Glamsterdam, Verge, Purge, Splurge — the sequel trilogy

Next up is Glamsterdam, slated for 2026, and it’s the upgrade that makes Fusaka usable at scale instead of just impressive on paper. The headline move is enshrining proposer-builder separation (ePBS) into the protocol. In plain English: Ethereum is trying to yank block-construction power out of a tiny club of dominant builders and put the process under clearer rules, so validators can’t just be at the mercy of a handful of outfits bidding for influence.

Glamsterdam also brings block-level access lists. Builders must declare which parts of the state a block will touch before execution begins. That sounds dull, but it lets clients plan better, paves the way for smarter scheduling, and is a necessary step toward doing things in parallel instead of everything in one long line — essential when the data floodgate is open.

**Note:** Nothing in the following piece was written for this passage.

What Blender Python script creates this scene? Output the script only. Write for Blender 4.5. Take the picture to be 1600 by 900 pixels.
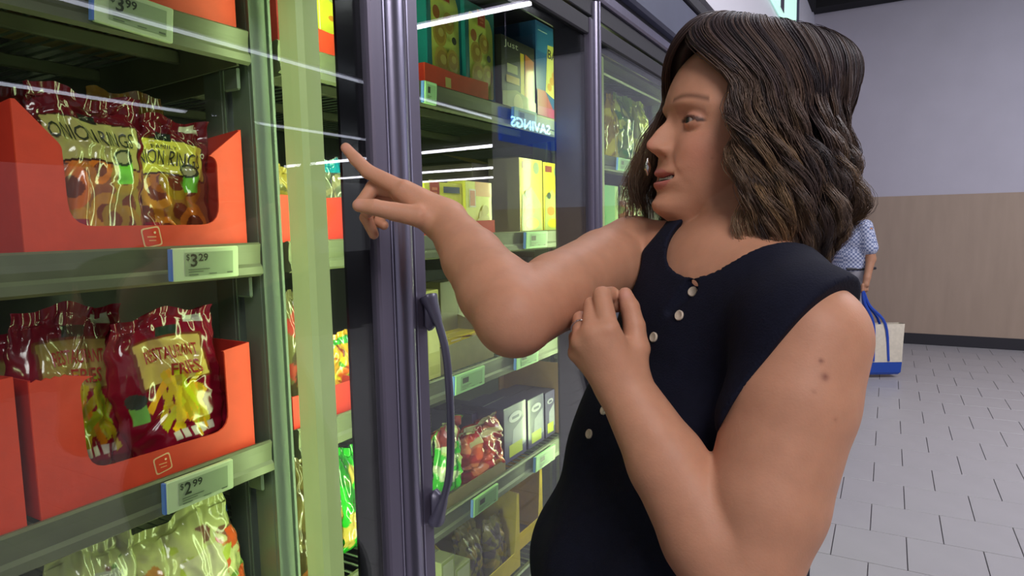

After that sits Verge, which leans on Verkle trees to shrink what nodes have to store. Instead of forcing every node to hoard the entire world’s state like a digital squirrel, Verkle proofs let nodes verify blocks with tiny receipts. This keeps node operation affordable and helps prevent the “only giant outfits can run a node” outcome — a core part of keeping Ethereum decentralized.

Finally, there’s a sequence of cleanup and polish phases: Purge will trim historical baggage and technical debt so the chain doesn’t get sluggish from its own past; Splurge is a grab-bag of UX and developer improvements like better account abstraction and smarter MEV handling. Together, these steps are less flashy than a one-line upgrade but far more important to make the system livable for everyone.

All of this is controversial because it reshuffles power and expectations. More data capacity without market and state-management fixes would have concentrated influence in builders. The new roadmap is Ethereum trying to have its cake and eat it too: massive Layer 2 throughput while keeping the base chain secure, cheap to validate, and open for anyone to join. Expect debates, drama, and lots of design iterations — and probably a few hot takes on social media.

Bottom line: Fusaka opened the gates; Glamsterdam and the follow-ups are the engineering and political scaffolding to make that capacity actually usable without turning the network into a few companies’ playground. It’s messy, ambitious, and kind of hilarious to watch — in a good way.